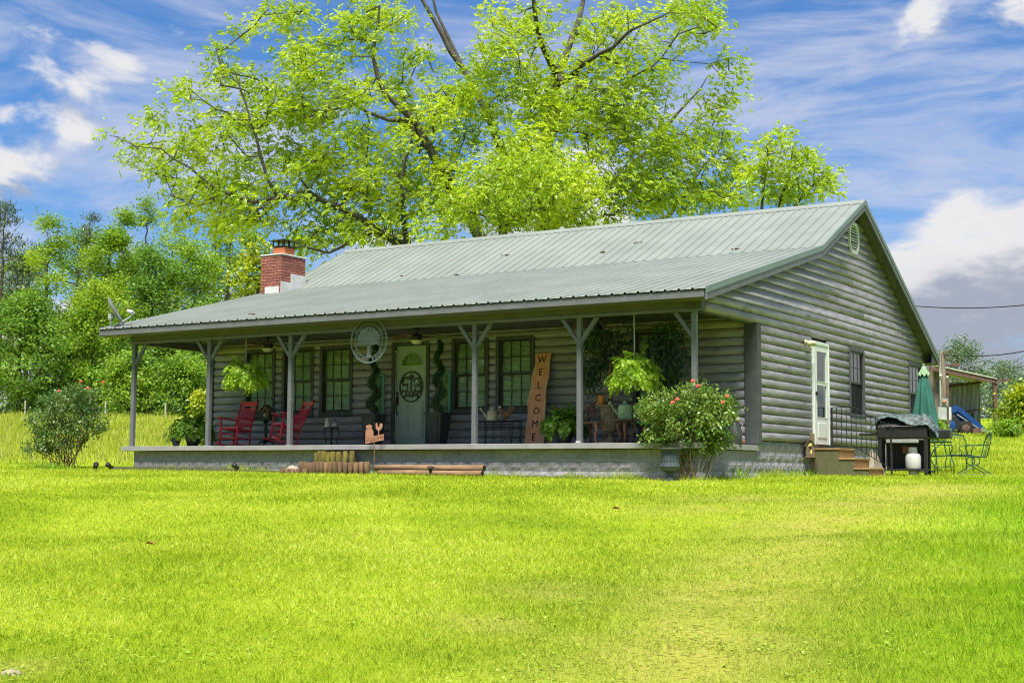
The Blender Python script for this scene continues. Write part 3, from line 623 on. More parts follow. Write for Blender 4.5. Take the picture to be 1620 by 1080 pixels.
# roof
XR0, XR1 = -14.42, 0.46
roof = MB()
und = [(y, z-0.13) for y, z in PROF]; top = [(y, z-0.022) for y, z in PROF]
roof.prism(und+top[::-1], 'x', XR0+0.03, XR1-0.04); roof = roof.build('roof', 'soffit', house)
def panelmesh(y0, z0, y1, z1, wid, ribs, name):
    L = math.hypot(y1-y0, z1-z0); pr = []; rw = wid/ribs
    for r_ in range(ribs):
        a = r_*rw
        pr += [(a, 0.0), (a+0.013, 0.029), (a+0.041, 0.029), (a+0.054, 0.0), (a+rw*0.42, 0.0), (a+rw*0.45, 0.004), (a+rw*0.70, 0.004), (a+rw*0.73, 0.0)]
    pr.append((wid, 0.0)); vs = []
    d = ((y1-y0)/L, (z1-z0)/L); nrm = (-d[1], d[0]) if d[0] > 0 else (d[1], -d[0])
    if nrm[1] < 0: nrm = (-nrm[0], -nrm[1])
    k = len(pr)
    for t_ in (0, 1):
        for th in (0.0, -0.004):
            for (x, h) in pr: vs.append((x, y0+(y1-y0)*t_+nrm[0]*(h+th), z0+(z1-z0)*t_+nrm[1]*(h+th)))
    fs = []
    for i in range(k-1): fs += [(i, i+1, 2*k+i+1, 2*k+i), (k+i+1, k+i, 3*k+i, 3*k+i+1), (i+1, i, k+i, k+i+1), (2*k+i, 2*k+i+1, 3*k+i+1, 3*k+i)]
    me = MB().add(vs, fs).mesh(name); me.materials.append(M['roof']); return me
NP = 19; PW = (XR1-XR0-0.02)/NP
pm = [panelmesh(-0.56, PROF[0][1]-0.012, 5.51, PROF[1][1]+0.004, PW, 3, 'roof_panel'), panelmesh(5.48, PROF[1][1]+0.004, 8.41, PROF[2][1]+0.006, PW, 3, 'roof_panel'), panelmesh(14.58, PROF[3][1]-0.025, 8.41, PROF[2][1]+0.006, PW, 3, 'roof_panel')]
for i in range(NP):
    for me in pm: link('roof_panel', me, roof, (XR0+0.01+i*PW+random.uniform(-.002, .002), 0, random.uniform(-0.0015, 0.0015)))
rc = MB().prism([(8.41-0.17, 6.175), (8.41, 6.285), (8.41+0.17, 6.215), (8.41+0.17, 6.205), (8.41, 6.272), (8.41-0.17, 6.163)], 'x', XR0, XR1+0.01); rc.build('ridge_cap', 'roof', roof)
def rake(x0, x1, ztop, zbot, m, name):
    for (a, b) in zip(PROF[:-1], PROF[1:]):
        MB().prism([(a[0], a[1]+ztop), (b[0], b[1]+ztop), (b[0], b[1]+zbot), (a[0], a[1]+zbot)], 'x', x0, x1).build(name, m, roof)
rake(XR1-0.03, XR1+0.012, 0.035, -0.075, 'rooftrim', 'rake_trim'); rake(XR1-0.036, XR1-0.001, -0.078, -0.20, 'trim', 'rake_board')
rake(XR0-0.012, XR0+0.026, 0.03, -0.075, 'rooftrim', 'rake_trim'); rake(XR0+0.001, XR0+0.028, -0.078, -0.18, 'trim', 'rake_board')
MB().bbox(XR0+0.03, XR1-0.04, -0.535, -0.50, PROF[0][1]-0.155, PROF[0][1]-0.026, 0.004).build('front_fascia', 'trim', roof)
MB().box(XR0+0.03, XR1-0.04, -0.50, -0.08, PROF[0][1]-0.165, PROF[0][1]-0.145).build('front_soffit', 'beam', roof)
MB().bbox(XR0+0.03, XR1-0.04, 14.52, 14.555, PROF[3][1]-0.17, PROF[3][1]-0.026, 0.004).build('back_fascia', 'trim', roof)
MB().box(XW-0.02, XR1-0.045, YB+0.035, 14.515, PROF[3][1]-0.16, PROF[3][1]-0.135).build('eave_return', 'soffit', roof)
MB().prism([(YB+0.03, T(YB)-0.14), (14.51, PROF[3][1]-0.15), (YB+0.03, PROF[3][1]-0.15)], 'x', XR1-0.075, XR1-0.042).build('eave_return', 'soffit', roof)
# leaves and debris lying on the roof
# chimney
ch = MB(); CX0, CX1, CY0, CY1, CZT = -14.42, -13.72, 4.86, 5.82, 5.62
chim = MB().box(CX0+0.015, CX1-0.015, CY0+0.015, CY1-0.015, 0.0, CZT-0.01).build('chimney', 'brickmortar', house)
bme = MB().bbox(-0.1, 0.1, -0.05, 0.05, -0.032, 0.032, 0.005).mesh('brick'); bme.materials.append(M['brick'])
def brickrow(z, off):
    for side in range(4):
        if side == 0: p, d, L, rz = (CX0, CY0+0.05), (1, 0), CX1-CX0, 0
        elif side == 1: p, d, L, rz = (CX1-0.05, CY0+0.1), (0, 1), CY1-CY0-0.1, math.pi/2
        elif side == 2: p, d, L, rz = (CX0, CY1-0.05), (1, 0), CX1-CX0-0.1, 0
        else: p, d, L, rz = (CX0+0.05, CY0+0.1), (0, 1), CY1-CY0-0.2, math.pi/2
        s = -off
        while s < L-0.02:
            a, e = max(0, s), min(L, s+0.21)
            if e-a > 0.03:
                c = (a+e)/2; o = link('brick', bme, chim, (p[0]+d[0]*c, p[1]+d[1]*c, z), rz); o.scale = ((e-a-0.012)/0.2, 1, 1)
            s += 0.216
zi = 0
for i in range(15):
    z = CZT-0.035-i*0.0755
    if z < T(CY0)-0.12: break
    brickrow(z, 0.108*(i % 2))
MB().bbox(CX0-0.02, CX1+0.02, CY0-0.02, CY1+0.02, CZT-0.002, CZT+0.04, 0.012).build('chimney_crown', 'mortar', chim)
cxm, cym = (CX0+CX1)/2, (CY0+CY1)/2
MB().bbox(cxm-0.2, cxm+0.2, cym-0.2, cym+0.2, CZT+0.04, CZT+0.26, 0.015).build('flue', 'clay', chim)
cp = MB(); cp.box(cxm-0.21, cxm+0.21, cym-0.21, cym+0.21, CZT+0.262, CZT+0.285)
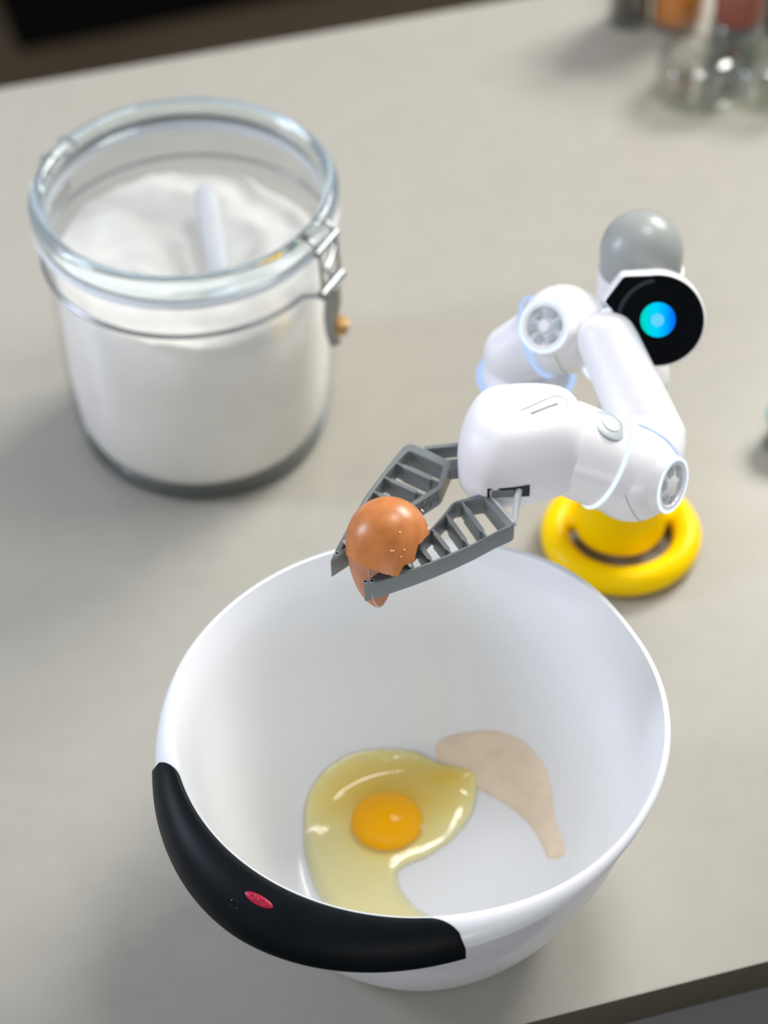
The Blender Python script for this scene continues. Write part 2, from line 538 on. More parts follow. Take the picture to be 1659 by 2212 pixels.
badge = from_bm('badge', bm, M['badge'], grip, sharp=50, label='small red oval badge reading OXO')
bm = bmesh.new()
def on_badge(pts): return [badge_pt(s, t, 0.0010) for s, t in pts]
for cx in (-0.0034, 0.0034):
    pts = [(cx + 0.0015 * math.cos(a), 0.0011 * math.sin(a)) for a in [2 * math.pi * i / 20 for i in range(21)]]
    bm_tube(bm, on_badge(pts), 0.00022, 6)
bm_tube(bm, on_badge([(-0.0013, -0.0011), (0, 0), (0.0013, 0.0011)]), 0.00022, 6)
bm_tube(bm, on_badge([(-0.0013, 0.0011), (0, 0), (0.0013, -0.0011)]), 0.00022, 6)
from_bm('lettering', bm, mat('badge_letters', (0.62, 0.03, 0.10), 0.25), badge)
# water drop mark on the rubber below the badge
dm = [badge_pt(-0.0105 + 0.0024 * math.cos(a), 0.0066 + 0.0020 * math.sin(a), 0.0001) for a in [2 * math.pi * i / 18 for i in range(19)]]
tube('wet_mark', dm, 0.0003, mat('wet', (0.004, 0.005, 0.006), 0.15), grip, 6, label='dark wet ring mark')


# ---- film shapes lying on the inside of the bowl
def smooth_loop(pts, sub=6):
    n = len(pts); out = []
    for i in range(n):
        p0, p1, p2, p3 = (Vector(pts[(i + k - 1) % n]) for k in range(4))
        for s in range(sub):
            t = s / sub
            out.append(0.5 * ((2 * p1) + (-p0 + p2) * t + (2 * p0 - 5 * p1 + 4 * p2 - p3) * t * t + (-p0 + 3 * p1 - 3 * p2 + p3) * t ** 3))
    return out


def inside(poly, x, y):
    c = False; n = len(poly); j = n - 1
    for i in range(n):
        xi, yi, xj, yj = poly[i][0], poly[i][1], poly[j][0], poly[j][1]
        if (yi > y) != (yj > y) and x < (xj - xi) * (y - yi) / (yj - yi) + xi: c = not c
        j = i
    return c


def edge_dist(poly, x, y):
    best = 1e9; n = len(poly); bp = (x, y)
    for i in range(n):
        ax, ay = poly[i][0], poly[i][1]; bx, by = poly[(i + 1) % n][0], poly[(i + 1) % n][1]
        dx, dy = bx - ax, by - ay; L = dx * dx + dy * dy + 1e-18
        t = max(0, min(1, ((x - ax) * dx + (y - ay) * dy) / L))
        q = math.hypot(x - ax - t * dx, y - ay - t * dy)
        if q < best: best = q; bp = (ax + t * dx, ay + t * dy)
    return best, bp


def film(name, px_pts, m, height, thickness_fn, parent=None, step=0.0017, rim=0.006, stuffing=None):
    """blob lying in the bowl; outline from sight lines meeting the bowl, rounded edge, own thickness"""
    poly = [ray_bowl(*p) for p in smooth_loop(px_pts)]
    poly2 = [(p.x, p.y) for p in poly]
    x0, x1 = min(p[0] for p in poly2), max(p[0] for p in poly2)
    y0, y1 = min(p[1] for p in poly2), max(p[1] for p in poly2)
    bm = bmesh.new(); lay = bm.verts.layers.float.new('thick'); grid = {}
    nx, ny = int((x1 - x0) / step) + 2, int((y1 - y0) / step) + 2
    ins = {}
    for i in range(-1, nx + 1):
        for j in range(-1, ny + 1):
            x, y = x0 + i * step, y0 + j * step
            inn = inside(poly2, x, y); d, bp = edge_dist(poly2, x, y)
            ins[i, j] = (inn, d, bp)
    for i in range(-1, nx + 1):
        for j in range(-1, ny + 1):
            inn, d, bp = ins[i, j]
            if not inn and d > step * 0.98: continue
            x, y = x0 + i * step, y0 + j * step
            if not inn: x, y = bp
            dd = d if inn else 0.0
            e = math.sqrt(max(0, 1 - (1 - min(1, dd / rim)) ** 2))
            th = height * e * thickness_fn(x, y, dd)
            z = in_prof_z(math.hypot(x - BX, y - BY)) + (th if inn else -0.0002) + 0.0001
            v = bm.verts.new((x, y, z)); v[lay] = th / max(height, 1e-9); grid[i, j] = v
    for (i, j) in list(grid):
        q = [grid.get(k) for k in ((i, j), (i + 1, j), (i + 1, j + 1), (i, j + 1))]
        if all(q): bm.faces.new(q)
    cen = Vector((sum(p[0] for p in poly2) / len(poly2), sum(p[1] for p in poly2) / len(poly2), 0.007))
    return from_bm(name, bm, m, parent, origin=None if parent else cen)


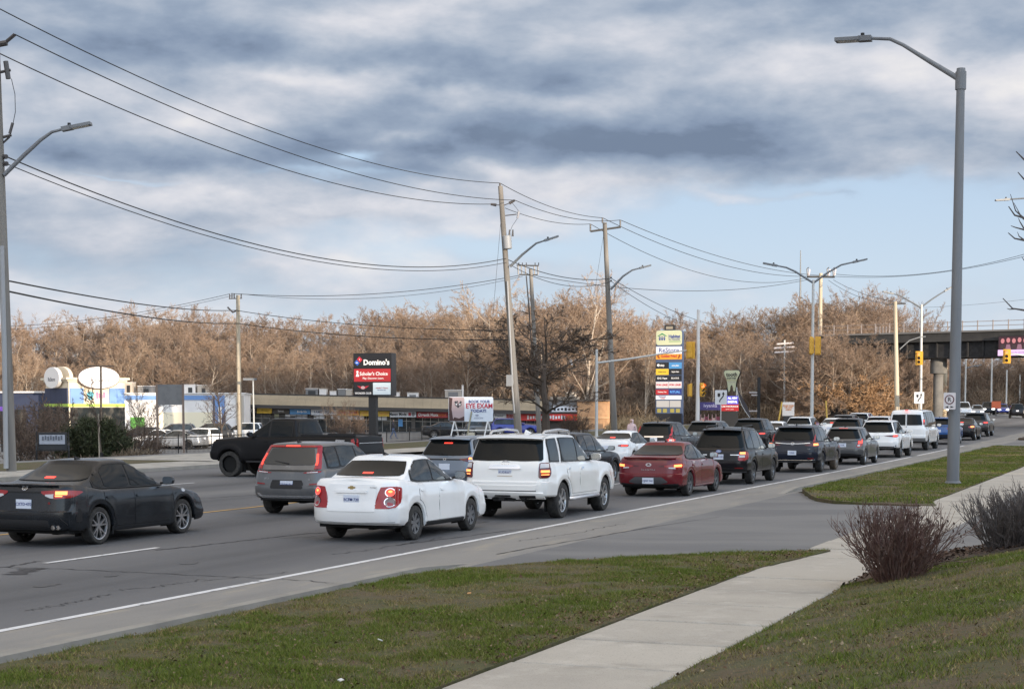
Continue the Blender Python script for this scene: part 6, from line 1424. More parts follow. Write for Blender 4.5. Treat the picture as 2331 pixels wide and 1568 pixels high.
text('ReStore', .56, F_('print_dark', (.05, .045, .06)), g, (2.75, -.51, Z(864)), bold=.006); MB().box(1.15, 1.19, -.515, -.50, Z(871), Z(846)).build('line', MATS['print_dark'], g); MB().box(1.15, 4.0, -.515, -.50, Z(872.5), Z(871.5)).build('line', MATS['print_dark'], g)
g = thing('oval_sign', 'grey shaded oval store sign on the dark left face of the tower', 'sign', tuple(cpt), RT-PI/2)
MB().prism(ell(-2.6, Z(858), 1.75, .93, 32), -.50, -.20).build('board', mat('oval_white', (.80, .78, .76), .5), g); text('ReStore', .5, MATS['print_dark'], g, (-2.6, -.51, Z(862)))
MB().prism(arc(-2.6, Z(858), 2.2, 1.0, 0, 180, 16), .3, .6).build('back_arch', M_cream, g)
f = Face(152, YAW+R_(6), 282); t = fthing(f, 'store_building', 'bright white and cream store wing with a blue stripe, right of the tower', 'building')
MB().box(f.X(284), f.X(553), 0, 12, -2.2, f.Zy(895)).build('wall', M_wht, t)
MB().box(f.X(284)-.05, f.X(553)+.1, -.16, 12.1, f.Zy(895), f.Zy(892.5)).build('coping', M_wht, t); MB().box(f.X(285), f.X(480), -.06, 0, f.Zy(909), f.Zy(899)).build('blue_stripe', M_blu, t)
MB().box(f.X(360), f.X(480), -.04, 0, f.Zy(1000), f.Zy(937)).build('cream_panel', mat('pale_cream', (.76, .68, .50), .85), t); MB().box(f.X(296), f.X(328), -.05, 0, f.Zy(974), f.Zy(948)).build('green_panel', M_grnd, t)
for x0, x1, m in ((482, 486, M_blud), (487, 509, M_blu), (534, 552, M_unit)): MB().box(f.X(x0), f.X(x1), -.09, 0, f.Zy(1000), f.Zy(899)).build('panel', m, t)
MB().prism([(f.X(484), f.Zy(1000)), (f.X(510), f.Zy(1000)), (f.X(510), f.Zy(930))], -.12, -.095).build('dark_blue_panel', M_blud, t); MB().box(f.X(494), f.X(502), -.16, -.1, f.Zy(965), f.Zy(925)).build('white_strip', M_wht, t)
MB().box(f.X(310), f.X(350), -.05, 0, f.Zy(990), f.Zy(976)).build('shop_glass', M_shopg, t)
for x0, x1, y0, m, l in ((281, 302, 870, M_unit, 'tan rooftop box touching the store tower'), (314, 347, 878, M_unitg, 'cluttered rooftop unit behind the bare tree by the store'), (418, 445, 875, M_unitw, 'pale rooftop unit just right of the blank grey sign'), (450, 474, 876, M_unit, 'tan rooftop unit right of the pale one on the white store')):
    g = Face(156, YAW, (x0+x1)/2); u = fthing(g, 'rooftop_unit', l, 'rooftop unit', ROOFU); w = g.X(x1)-g.X(x0); MB().box(-w/2, w/2, 0, 1.4, g.Zy(897), g.Zy(y0)).build('casing', m, u); MB().box(-w*.1, w*.25, -.03, 0, g.Zy(893), g.Zy(y0+6)).build('grille', M_post, u); MB().box(-w/2-.04, w/2+.04, -.04, 1.44, g.Zy(y0), g.Zy(y0)+.05).build('cap', M_unitw, u)
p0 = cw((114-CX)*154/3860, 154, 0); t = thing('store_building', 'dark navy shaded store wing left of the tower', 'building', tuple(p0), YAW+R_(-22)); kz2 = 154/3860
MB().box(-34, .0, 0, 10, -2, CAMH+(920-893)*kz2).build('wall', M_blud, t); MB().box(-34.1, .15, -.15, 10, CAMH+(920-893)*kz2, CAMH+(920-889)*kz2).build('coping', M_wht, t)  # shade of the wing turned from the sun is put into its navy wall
for k in range(7): MB().box(-1.2-2.6*k, -.1-2.6*k, -.1, 0, -1, 2.0).build('window', M_shopg, t)
g = Face(120, YAW, 3); u = fthing(g, 'shop_sign', 'small purple sign at the very left edge, beside the pole', 'sign'); MB().box(g.X(-12), g.X(6), 0, .1, g.Zy(934), g.Zy(924)).build('panel', F_('sign_violet', (.28, .10, .55), .4), u); MB().box(-.1, .1, .02, .1, -1, g.Zy(934)).build('post', M_post, u)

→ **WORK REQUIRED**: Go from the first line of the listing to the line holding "und = [(y, z-0.13)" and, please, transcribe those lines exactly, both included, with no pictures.

→ **ANSWER FOR THE TASK**:
The Blender Python script for this scene continues. Write part 3, from line 623 on. More parts follow. Write for Blender 4.5. Take the picture to be 1620 by 1080 pixels.
# roof
XR0, XR1 = -14.42, 0.46
roof = MB()
und = [(y, z-0.13) for y, z in PROF]; top = [(y, z-0.022) for y, z in PROF]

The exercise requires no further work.